A bugzilla bug report against XFree86 is not however the proper forum to
debate that or discuss that though, so I won't get into further detail.
You may wish to search Red Hat mailing list archives for similar discussions
however which may provide the answers you're looking for, or to post a
question about UTF-8 there, and someone will likely go into greater detail.

Hope this helps.
Comment 13 Mike A. Harris 2003-08-18 11:30:01 EDT
Alex:  The changes you mention, which were disabled for Shrike due to being
considered a risk, I had planned on enabling in rawhide ASAP after shrike's
release, and up until today, I thought they were in fact disabled.  I just
checked a while ago however, and the 2 patches were still being applied,
giving the Shrike behaviour.  I've disabled the 2 patches now, and the next
build of 4.3.0-20 will contain this change.

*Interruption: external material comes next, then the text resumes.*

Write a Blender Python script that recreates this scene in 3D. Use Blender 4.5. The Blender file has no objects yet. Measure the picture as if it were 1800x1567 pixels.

I'm assuming that this new build will fix the problem described in this report
and setting the status to MODIFIED.  Once one of you has had the chance to
test this, please set the status to RAWHIDE if the problem is resolved now,
or set it back to ASSIGNED otherwise.  If the problem does persist, please
report the issue at http://bugs.xfree86.org if it isn't already, and please
include the upstream bug URL so that I can track XFree86.org's official
response and try to make our standard release compatible with their current
bits, backporting bugfixes if possible.

Thanks in advance guys.
Comment 14 Avi Alkalay 2003-08-18 11:54:49 EDT
Regarding the keymaps, I created the bug 608 in http://bugs.xfree86.org.

Regarding UTF-8, I don't know why everybody says Windows is UTF-8 or any 
Unicode. In any brazilian protugues Windows installation I saw or installed 
(XP, 2k, 9x), text files and filenames are always Latin1. In fact, I could 
never make a Windows machine work on any Unicode mode (only Internet Explorer 
when the web page explicitly asks for it in the header). And I can tell you I 
have spent some time trying to do specifically this configuration, without 
success.
Comment 15 Alexandre Oliva 2003-08-18 12:42:33 EDT
Mike, in order to fix the `aspas' (quotedbl) problem, we need the patch I
mentioned in that other bug, that made it to XFree86 CVS after the 4.3.0
release.  I hope it made it to 4.3.0-20, otherwise, would you please start
another build with that patch in?
Comment 16 Alexandre Oliva 2003-08-19 13:09:23 EDT

*** This bug has been marked as a duplicate of 80244 ***
Comment 17 Red Hat Bugzilla 2006-02-21 13:57:57 EST
Changed to 'CLOSED' state since 'RESOLVED' has been deprecated.